We believe her. It is sad.

But a shadowy government subset has other plans for Nikita. Unbeknownst to her, she has been tagged as a prospect for a clandestine, extremely exclusive, squadron of assassins. As such she serves at the pleasure of an elderly, law and order type who hates her guts. We are immediately aware that Nikita has a very short expiration date.

Of course we know this before she does, but she finds out soon enough. Nikita is nothing less than survivor. Therefore, she must learn to make nice.

(She has the killing stuff down pat, but she still practices.)

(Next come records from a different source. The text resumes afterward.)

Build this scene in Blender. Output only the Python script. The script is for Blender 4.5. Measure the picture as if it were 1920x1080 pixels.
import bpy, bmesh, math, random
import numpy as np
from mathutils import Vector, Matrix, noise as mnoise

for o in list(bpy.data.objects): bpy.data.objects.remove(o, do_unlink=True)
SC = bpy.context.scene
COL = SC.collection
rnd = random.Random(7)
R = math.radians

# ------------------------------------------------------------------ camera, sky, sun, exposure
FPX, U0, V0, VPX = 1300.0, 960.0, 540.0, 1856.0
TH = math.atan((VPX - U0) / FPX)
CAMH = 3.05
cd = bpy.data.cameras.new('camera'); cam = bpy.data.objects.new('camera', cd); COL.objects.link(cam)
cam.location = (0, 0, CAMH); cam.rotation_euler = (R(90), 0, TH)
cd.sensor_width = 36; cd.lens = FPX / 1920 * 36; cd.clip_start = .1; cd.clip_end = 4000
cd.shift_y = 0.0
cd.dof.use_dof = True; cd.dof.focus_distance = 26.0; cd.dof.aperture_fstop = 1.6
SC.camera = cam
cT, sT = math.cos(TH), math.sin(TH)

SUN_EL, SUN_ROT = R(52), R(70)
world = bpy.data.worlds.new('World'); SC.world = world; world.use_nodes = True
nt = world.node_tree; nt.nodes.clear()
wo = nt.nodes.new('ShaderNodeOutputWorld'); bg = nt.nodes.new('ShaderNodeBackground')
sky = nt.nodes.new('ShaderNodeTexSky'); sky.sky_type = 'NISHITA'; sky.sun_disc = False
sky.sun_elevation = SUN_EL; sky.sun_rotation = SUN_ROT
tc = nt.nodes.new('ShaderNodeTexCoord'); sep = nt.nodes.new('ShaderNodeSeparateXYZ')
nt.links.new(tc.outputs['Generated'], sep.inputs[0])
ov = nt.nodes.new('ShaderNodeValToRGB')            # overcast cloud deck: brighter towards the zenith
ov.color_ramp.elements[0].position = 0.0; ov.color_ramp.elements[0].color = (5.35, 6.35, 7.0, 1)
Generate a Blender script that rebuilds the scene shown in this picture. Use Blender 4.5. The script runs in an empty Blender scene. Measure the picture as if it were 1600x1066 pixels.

Now as we become voyeurs to her “new” life, we also become investors into director Besson’s vision. We are amused as his muse learns to mind her manners. We approve as she bends her will to fashion. We worry when she goes on suicide mission with a gun that is bigger than she is and when she finds the window she is supposed to escape through inexplicably bricked in.

Nikita achieves her transformation with the help of a matriarchal tutor, the great femme fatale Jeanne Moreau, as Amanda, who has survived a very long time in the squadron to which Nikita belongs.

Oh, and did I mention romance? There is some.

So it is here, about halfway through, where Besson’s film really takes off, where it flatteringly grows into its Irma la Douce form even as it keeps its riot girrrl figure.

And fittingly, this is where La Femme Nikita earns its stature as the prototype. It has never been done better, though–predictably–Hollywood continues to try.